Diane Brown Taking My Mother to the Opera Otago University Press 2015
Otago University Press is producing beautifully designed poetry books with striking covers and internal designs that are both fresh and inviting. Diane Brown’s new book is no exception. The nifty look could be out of the fifties or sixties with its limited palette, the oval shapes and the time-pinning, parental photograph. Gorgeous. Being a child of the sixties, there is a nostalgic hue that draws me in. Plus the book is that rare poetry species – hard cover with a yellow ribbon. The book is about to be reprinted.
Diane’s new work could be flagged as narrative poetry, poetic narrative or as poetry as memoir. The writing is fluid, fluent, daring, exposing, moving. Diane steps back into her earlier self, the daughter-self, as she builds portraits of both her mother and father, and her shifting relations with them. Yet the adult writing self is never far away. The memoir is in debt to hand-me-down anecdotes, photograph albums and the potager plot of memory. We read of memory’s failings and fadings, in the light of mother, father and poet-daughter. Over lifetimes, memory has been weeded and fertilized to suit, unwittingly in the main. The poet is acutely aware of how tough and provisional a recuperation of the past is:
Too late to ask permission,
it’s up to me to tease out
some sort of narrative
from the missing story,
to add the words
I never thought to ask.
This memoir is like a poetic version of family archives; the hidden box where a cluster of things unlock family stories. What makes this family box retrieved from the dark so potent is the unsparing eye. Diane delves deep into parental enigmas. How can we ever know the adult? Stepping back into the shoes of the child, Diane steps back into things done and not-done, said and not-said, observed not-observed. Forbidden from the beach on Sundays, her mother is ‘alone in a studio/ in her velvet dress, blue/ possibly, with sunburst// embroidery, wishing/ she wasn’t.’ We get physical details, but then the melancholy arm’s length:
She’s maintained this one-way
conversation all her life, keeping
her own counsel, allowing
no disclosures, either of anger
or of love to husband and children.
Diane’s memoir, then, transcends the photograph album and exposes miniature wounds (the mother not at the school gate, the fact you cannot eat poems), mysteries (mother) and allegiances (with father). The poet has lifted veils and allowed space for rankles, reflections, sympathies. As detail and miniature stories accumulate, the memoir sharpens. It is as though we intrude on a personal endeavor to get to the truth of the past (for each participant). Lots of billowy white space to explore. Admissions. It is hard not to bring your own luggage to the scene.

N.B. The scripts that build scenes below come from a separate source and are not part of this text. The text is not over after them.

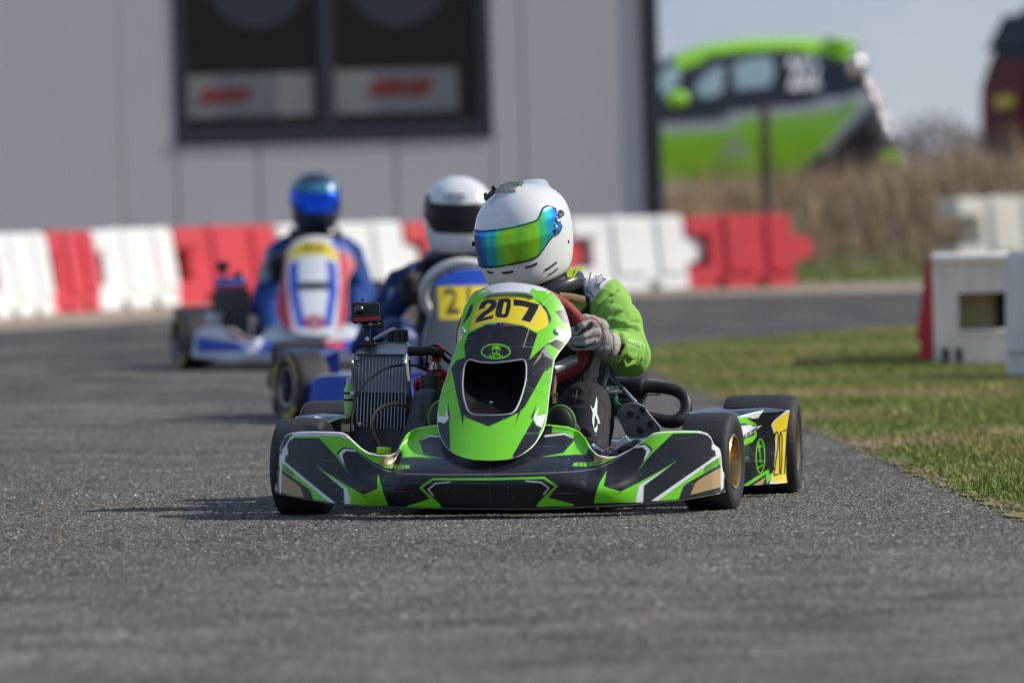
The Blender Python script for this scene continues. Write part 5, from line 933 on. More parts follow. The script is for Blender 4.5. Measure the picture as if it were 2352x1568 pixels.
T = Matrix.Translation(PK(c2, 630, 352, .52)); ss.lathe([(0, 0), (0, .016), (.006, .017), (.006, .0145), (.011, .0145), (.011, .017), (.017, .017), (.017, .0145), (.022, .0145), (.022, .016), (.028, .015), (.028, .005), (.04, .005), (.04, 0)], T, 18); ss.build('brake_master_cylinder', SILV, kart1)
ss = MB(); ss.tube([PK(c2, 708, 310, .52), PK(c2, 698, 380, .52), PK(c2, 695, 430, .5), PK(c2, 725, 470, .48)], [.006, .006, .008, .009], 8, sub=4); ss.build('brake_lever', mat('green_enamel', (.015, .11, .07), .35, var=.1), kart1)
ss = MB(); a, b_ = PK(c2, 590, 842, .0), PK(c2, 790, 705, .02); d = b_ - a; ss.box((a + b_) / 2, (d.length, .003, .017), Matrix.Rotation(-math.atan2(d.z, d.x), 4, 'Y'), .001); sso = ss.build('striped_bracket', mat('white_sticker', (.68, .68, .68), .4), kart1)
for k, (t0, t1, m) in enumerate(((.05, .22, 'r'), (.27, .38, 'r'), (.45, .55, 'r'), (.1, .3, 'b'), (.36, .48, 'b'), (.52, .66, 'b'))):
    s2 = MB(); s2.box(a.lerp(b_, (t0 + t1) / 2) + Vector((0, -.0022, .004 if m == 'r' else -.004)), (d.length * (t1 - t0), .001, .0045), Matrix.Rotation(-math.atan2(d.z, d.x), 4, 'Y')); s2.build('sticker_mark', mat('red_sticker', (.5, .03, .02), .4) if m == 'r' else mat('blue_sticker', (.03, .09, .33), .4), sso, False)
ss = MB(); ss.tube([PK(c2, 510, 760, -.02), PK(c2, 545, 790, -.02), PK(c2, 600, 825, -.03)], .0085, 10, sub=3); ss.build('steel_stub', mat('blue_steel', (.3, .36, .45), .3, .9), kart1)
ss = MB(); ss.box(PK(c2, 860, 745, .05), (.03, .03, .02), None, .006); ss.box(PK(c2, 868, 745, .03), (.016, .002, .01), None, .001); ss.box(PK(c2, 800, 790, .05), (.06, .04, .03), Matrix.Rotation(R(-20), 4, 'Y'), .008); ss.build('transponder', BPL, kart1)
ss = MB(); ss.tube([PK(c2, 222, 200, .25), PK(c2, 228, 280, .25), PK(c2, 218, 380, .22)], .006, 8, sub=3); ss.build('fuel_hose', CLEARP, kart1)
ss = MB(); ss.tube([PK(c2, 200, 378, .2), PK(c2, 255, 378, .2)], .006, 8); ss.tube([PK(c2, 228, 378, .2), PK(c2, 228, 440, .2)], .007, 8); ss.build('hose_clamp', mat('copper_fitting', (.4, .25, .17), .35, .9), kart1)
ss = MB(); ss.tube([PK(c2, 215, 185, .24), PK(c2, 380, 105, .3)], .0145, 12); ss.build('column_tube', mat('dull_alloy', (.3, .31, .27), .5, .6), kart1)
# action camera standing on the radiator
ac = kroot('action_camera', K1); tag(ac, 'small black action camera with a red stripe on the front radiator', 'camera', 'action cameras clamped on radiators')
def q9(x, y, yl=.45): return PK(c1, x, y, yl)
ca, cb_ = q9(508, 205), q9(682, 335); cc_ = (ca + cb_) / 2; cw, chh = cb_.x - ca.x, ca.z - cb_.z
mb = MB(); mb.box(cc_, (cw, .028, chh), None, .007); mb.box(cc_ + Vector((-cw * .24, -.0135, chh * .14)), (cw * .5, .006, chh * .66), None, .004); body_ = mb.build('camera_body', mat('camera_black', (.014, .014, .015), .4, var=.2), ac)
mb = MB(); mb.box(q9(597, 305, .4355), (cw * .93, .002, .011), Matrix.Rotation(R(-2), 4, 'Y')); mb.build('red_stripe', mat('red_trim', (.5, .015, .025), .35), ac, False)
mb = MB(); T = Matrix.Translation(q9(553, 250, .43)) @ Matrix.Rotation(R(-90), 4, 'Z'); mb.lathe([(-.002, 0), (-.002, .0125), (.004, .0125), (.006, .011), (.008, .009), (.012, .005), (.0125, 0)], T, 24); mb.build('lens', mat('lens_glass', (.006, .006, .008), .06, var=.1, coat=1), ac)
mb = MB(); mb.box(q9(548, 330, .432), (.01, .003, .004)); mb.build('record_light', mat('red_trim', (.5, .015, .025), .35), ac, False)
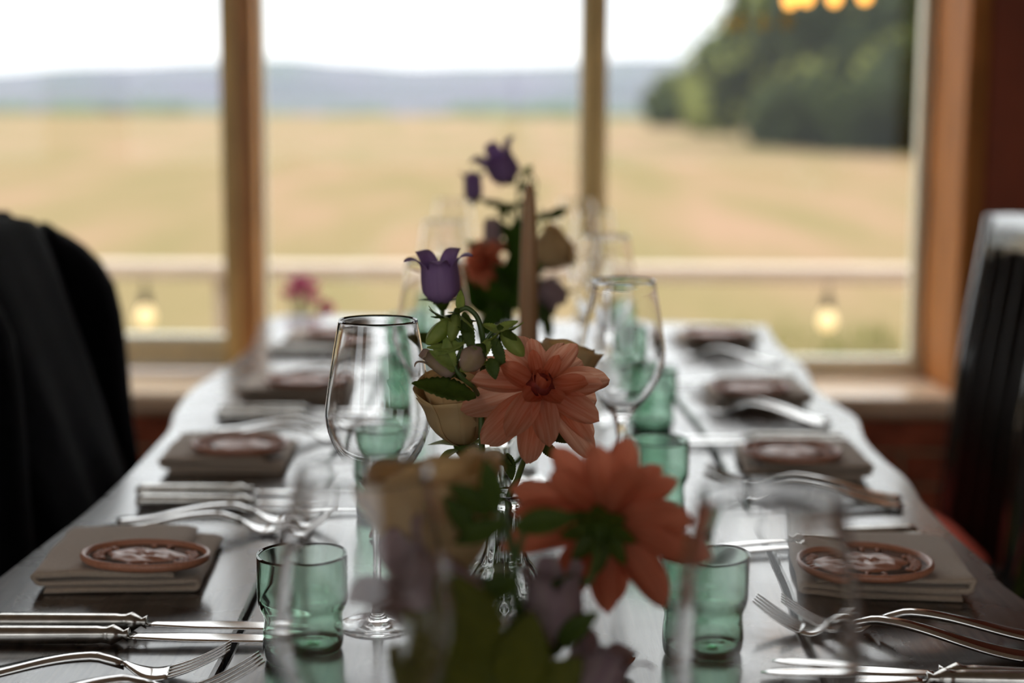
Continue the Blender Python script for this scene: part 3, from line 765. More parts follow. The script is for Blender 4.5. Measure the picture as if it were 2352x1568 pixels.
# candle
cp = at(1213, 1120); cp = Vector(((1213 - CX) / F_PX * 1.80, 1.75, TZ))
o = thing('candlestick', 'short clear glass candlestick hidden behind the sharp dahlia', 'candlestick', cp)
part('base', lathe_vf(smooth_prof([(0, .001), (.03, 0), (.034, .002), (.030, .008), (.014, .016), (.009, .03), (.012, .045), (.009, .06), (.012, .075), (.017, .082), (.0172, .098), (.0145, .0985), (.0128, .097), (.0125, .0805), (0, .080)], 2), 40), M_['crystal'], o)
o = thing('taper_candle', 'tall beige taper candle rising beyond the sharp peach dahlia', 'candle', cp + Vector((0, 0, .081)))
part('body', lathe_vf([(0, 0), (.0118, 0), (.0118, .06), (.0108, .14), (.0093, .20), (.0078, .24), (.0055, .262), (.003, .268), (0, .269)], 28), M_['wax'], o)
part('wick', tube_vf([(0, 0, .266), (.0005, 0, .272), (.002, 0, .277)], .0008, 6), M_['wick'], o)

# ------------------------------------------------------------------ napkins and coasters
def napkin_mesh(mirror, seed):
    W, D = .155, .165
    path = []
    def arc(cx_, cz, r, a0, a1, n=6):
        for i in range(n + 1):
            a = a0 + (a1 - a0) * i / n; path.append((cx_ + r * cos(a), cz + r * sin(a)))
    path += [(-.062, .0030), (-.02, .0030), (.03, .0030), (.066, .0030)]
    arc(.070, .0065, .0035, -pi / 2, pi / 2)
    path += [(.04, .0100), (0, .0100), (-.04, .0100)]
    arc(-.066, .0145, .0045, -pi / 2, -3 * pi / 2)
    path += [(-.03, .0188), (.02, .0184), (.042, .0176), (.053, .0160)]
    n = len(path)
    def section(t):
        ring = []
        for s in (1, -1):
            for i in (range(n) if s > 0 else range(n - 1, -1, -1)):
                a, b = path[max(i - 1, 0)], path[min(i + 1, n - 1)]
                tx, tz = b[0] - a[0], b[1] - a[1]; L = sqrt(tx * tx + tz * tz)
                ring.append((path[i][0] + tz / L * t / 2 * s, path[i][1] - tx / L * t / 2 * s))
        return ring
    m = 2 * n; v = []
    ys_ = [-D / 2, -D / 2 + .0006, -D / 2 + .002] + [-D / 2 + D * q / 14 for q in range(1, 14)] + [D / 2 - .002, D / 2 - .0006, D / 2]
    ths = [.0016, .0040, .0054] + [.0056] * 13 + [.0054, .0040, .0016]; nd = len(ys_) - 1
    for j in range(nd + 1):
        y = ys_[j]
        for (x, z) in section(ths[j]):
            wob = .0042 * noise.noise(Vector((x * 20 + seed, y * 16, z * 40))) * (z / .018)
            zz = max(.0002, z + wob - (.004 * (z / .018) * (j / nd) ** 3))
            xx = x + .0035 * noise.noise(Vector((y * 18, z * 150 + seed, 0))) + .06 * (y) * (z - .01) / .02 * .35
            v.append(((-xx if mirror else xx), y + .004 * noise.noise(Vector((x * 20, z * 200, seed))) * (1 if j < 3 or j > nd - 3 else 0), zz))
    f = []
    for j in range(nd):
        for i in range(m):
            k = (i + 1) % m
            q = (j * m + i, j * m + k, (j + 1) * m + k, (j + 1) * m + i)
            f.append(q if mirror else q[::-1])
    f.append(tuple(range(m)) if not mirror else tuple(range(m - 1, -1, -1))); f.append(tuple(nd * m + i for i in (range(m - 1, -1, -1) if not mirror else range(m))))
    mb_ = MB(); mb_.v, mb_.f = v, f
    return mb_.mesh('napkin')
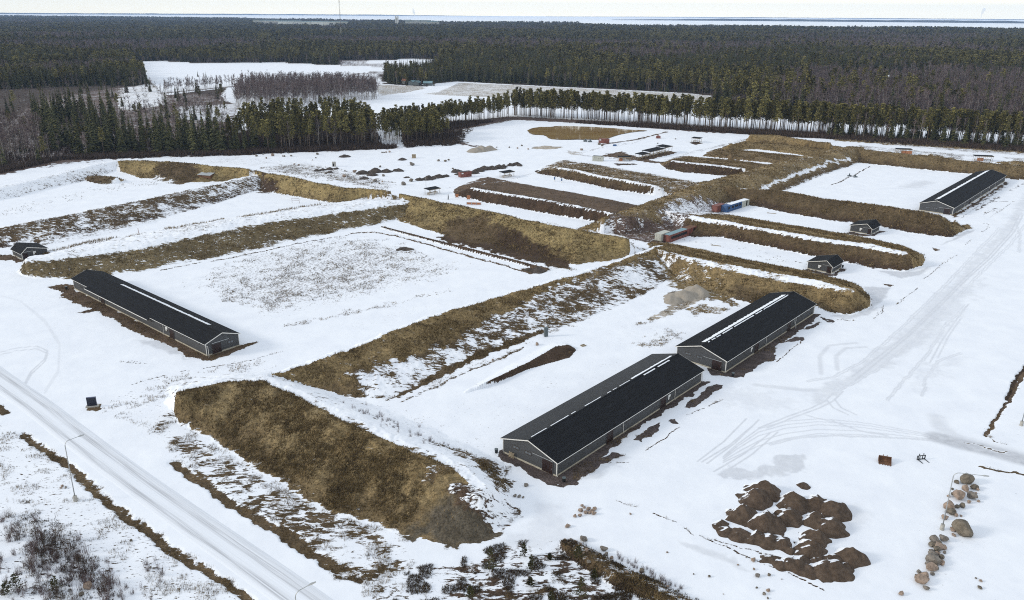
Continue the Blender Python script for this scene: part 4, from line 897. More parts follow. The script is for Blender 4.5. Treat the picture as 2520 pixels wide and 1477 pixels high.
# ---------------------------------------------------------------- containers
def container(label, A, ang, L, colour, roof=None, W=2.45, H=2.6, slots=(), doors=True, mark=None, roofsnow=None, group=None):
    root = empty('shipping_container', (A[0], A[1], ground_z(*A) + 0.05), ang, label, 'container', group)
    mb = MB(); mb.box(0.0, L, 0.0, W, 0.12, H - 0.06)
    n = int(L / 0.28)
    for i in range(n):                                   # corrugation on both long sides
        x = 0.12 + i * (L - 0.24) / n; mb.box(x, x + (L - 0.24) / n * 0.5, -0.035, 0.0, 0.2, H - 0.2); mb.box(x, x + (L - 0.24) / n * 0.5, W, W + 0.035, 0.2, H - 0.2)
    for i in range(5): mb.box(-0.03, 0.0, 0.12 + i * 0.46, 0.30 + i * 0.46, 0.2, H - 0.2)
    mb.build('body', colour, root)
    fr = MB()
    for x in (0, L - 0.12):
        for y in (-0.05, W - 0.07): fr.box(x - 0.02, x + 0.14, y, y + 0.12, 0, H)
    for y in (-0.05, W - 0.07): fr.box(0.15, L - 0.15, y, y + 0.12, 0.0, 0.12).box(0.15, L - 0.15, y, y + 0.12, H - 0.06, H + 0.01)
    fr.build('frame', colour, root)
    MB().box(0.02, L - 0.02, 0.075, W - 0.075, H - 0.055, H + 0.02).build('roof', roof or colour, root)
    if doors:
        for y0, y1 in ((0.08, W / 2 - 0.01), (W / 2 + 0.01, W - 0.08)):
            d = MB().box(-0.08, -0.035, y0, y1, 0.2, H - 0.15).build('door', colour, root)
            MB().tube([(-0.1, (y0 + y1) / 2, 0.15), (-0.1, (y0 + y1) / 2, H - 0.1)], 0.02, 5).build('lock_bar', M['galv'], d)
    for (x0, x1, z0, z1) in slots: MB().box(x0, x1, -0.06, -0.037, z0, z1).build('opening', M['dark'], root)
    if mark == 'rings':
        mk = MB()
        for (cx_, cz, r_, a0, a1) in ((L * .76, 1.45, .26, 0, 6.28), (L * .60, 1.35, .2, .5, 3.6), (L * .34, 1.5, .22, 0, 3.0), (L * .2, 1.55, .2, 0.3, 2.9)):
            mk.tube([(cx_ + r_ * math.cos(t), -0.045, cz + r_ * math.sin(t)) for t in np.linspace(a0, a1, 12)], 0.045, 5)
        mk.box(L * .18, L * .36, -0.045, -0.036, 2.1, 2.2)
        mk.build('logo', M['black'], root)
    if mark == 'plate': MB().box(L * .08, L * .25, -0.05, -0.037, H * .62, H * .85).build('sign_plate', M['white'], root)
    if roofsnow: MB().box(*roofsnow, 0.1, W - 0.1, H + 0.022, H + 0.07).build('snow_cover', M['snow'], root)
    return root
def off(A, ang, a, b): return (A[0] + a * math.cos(ang) - b * math.sin(ang), A[1] + a * math.sin(ang) + b * math.cos(ang))
A1 = P(1647.4, 598.2); a1 = R(48)
container('dark red container with a long black window slit and a pale teal roof, lower row', A1, a1, 12.1, M['red'], M['teal'], slots=[(1.0, 11.4, 1.0, 1.95)])
container('dark red container with a red roof and an open doorway, end of the lower row', off(A1, a1, 12.25, 0), a1, 6.0, M['red2'] if 'red2' in M else M['red'], M['rust'], slots=[(3.6, 4.5, 0.2, 2.3), (1.2, 1.5, 0.6, 2.2)], doors=False)
container('pale grey container lying behind the red one, lower row', off(A1, a1, -1.5, 2.6), a1, 6.0, M['pale'], M['pale'])
A2 = P(1787.9, 523.8); a2 = R(46.5)
container('blue container with dark window openings and snow on its roof, upper row', A2, a2, 12.1, M['blue'], M['blue'], slots=[(1.0, 2.6, 1.1, 2.0), (4.0, 5.6, 1.1, 2.0), (6.3, 9.2, 1.2, 2.0), (9.9, 11.3, 1.2, 2.1)], roofsnow=(3.5, 11.9))
container('cream white container with an open dark doorway, end of the upper row', off(A2, a2, 12.25, 0), a2, 6.0, M['pale'], M['snow'], slots=[(3.4, 4.4, 0.2, 2.3)], doors=False)
container('rust red container beside the blue one, upper row', off(A2, a2, -3.0, 2.6), a2, 6.0, M['red'], M['red'])
_q = P(1130.5, 438.2); container('dark red container with a small white plate and a dark roof, beside the rubble heaps', off(_q, R(33), 0.8, 0), R(33), 6.0, M['red'], M['black'], mark='plate')
_q = P(1473.0, 352.5); container('dark red container with a white plate, standing at the edge of the brown pond', _q, R(-17.2), 6.2, M['red'], M['red'], mark='plate')
_q = P(1457.9, 396.2); container('pale grey container with dark ring markings, near the open shelters', _q, R(-18), 5.6, M['pale'], M['black'], mark='rings')

# ---------------------------------------------------------------- open shelters
def shelter(label, A, ang, L, D, H, posts=4, bay_label=None, tilt=0.35, benches=2, boxes=False, group='open shelters'):
    z = ground_z(*A)
    root = empty('open_shelter', (A[0], A[1], z), ang, label, 'shelter', group)
    rf_ = MB().prism([(-0.4, H - tilt * .0), (D + 0.4, H + tilt), (D + 0.4, H + tilt + 0.12), (-0.4, H + 0.12)], -0.4, L + 0.4).build('roof', M['felt'], root)
    MB().box(-0.4, L + 0.4, -0.44, -0.4, H - 0.08, H + 0.12).build('fascia', M['timber'], rf_)
    for i in range(posts):
        x = i * L / (posts - 1)
        for y, h in ((0, H + 0.02), (D, H + tilt - 0.02)):
            MB().box(x - 0.06, x + 0.06, y - 0.06, y + 0.06, -0.1, h).build('post', M['timber'], root)
    for i in range(posts - 1):
        x = i * L / (posts - 1); x2 = (i + 1) * L / (posts - 1)
        MB().tube([(x, 0, H * .35), ((x + x2) / 2, 0, H - .02)], 0.035, 4).tube([(x2, 0, H * .35), ((x + x2) / 2, 0, H - .02)], 0.035, 4).build('brace', M['timber'], root)
    for j in range(benches):
        MB().box(0.3, L - 0.3, D * (0.35 + 0.3 * j), D * (0.35 + 0.3 * j) + 0.5, 0.70, 0.78).box(0.5, 0.58, D * (0.35 + 0.3 * j), D * (0.35 + 0.3 * j) + .45, 0, 0.7).box(L - .58, L - .5, D * (0.35 + 0.3 * j), D * (0.35 + 0.3 * j) + .45, 0, 0.7).build('table', M['timber'], root)
    return root
A = P(1579.4, 393.8); a = R(50.9); Lb = 34 / 4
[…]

The memoir is a sharply rendered portrait of time and place — haunting in the detail that drags me back to my childhood and adolescence. I loved that. Yet what makes this memoir stick is the complicated, heart-trembling knot that is on the one hand mother and on the other hand father. It carries you across generations to a time where parental expectations were different (as both mother/father and of daughter). It reminds you of the elusiveness of mother/father. We know what they shown us, less so what they have not. In the final part of the book, the parents age, become frail, face death. This introduces new questions, new writing drives, different parental versions:
I want to call him back,
have him describe changes
in the town and tell me
all the things I never thought
to ask. But too late,
he’s swimming downstream
with flowers in the current
and not looking back.
To enter so deeply into behind-the-curtains stories of family life is brave. That the family portrait depends on economy rather than over-statement heightens the emotional kick. You get the arc of the poet’s life where it intersects the parents, but there is so much that flickers in fleeting traces. Absence heightens the focus. As writer, daughter and mother, the book raised many issues for me, issues that I explored in great detail in my doctoral thesis, issues that I want to return to in my new book. For now, Diane’s new book is a beautiful read — a rollercoasting, thought provoking, detail clinging, self catapulting, beautiful read.
from ‘A Black and White Story’
Not the opera, Dad says,
we never went to the opera, but the flowers sound right.
I’ve always bought your mother flowers, why wouldn’t I?
Best woman in the world.
Mum, who doesn’t believe in poetry
or any other form of declaration, mutters,
Actions not words, behind his back.
Not tuned in to cynicism, Dad refuses to hear. It doesn’t occur to him
his memory might be fading.
*
There may have been a time
when they attended Madame Butterfly,
Mum wearing her good dress,
the green tulle with a flared skirt; behind her ears, a dab of Evening in Paris, from the deep blue bottle.
Dad in white shirt and striped tie, heart soaring. There are no photos of this so perhaps I am spinning
the parent tale we all want to read at bedtime—love uncomplicated and just for you.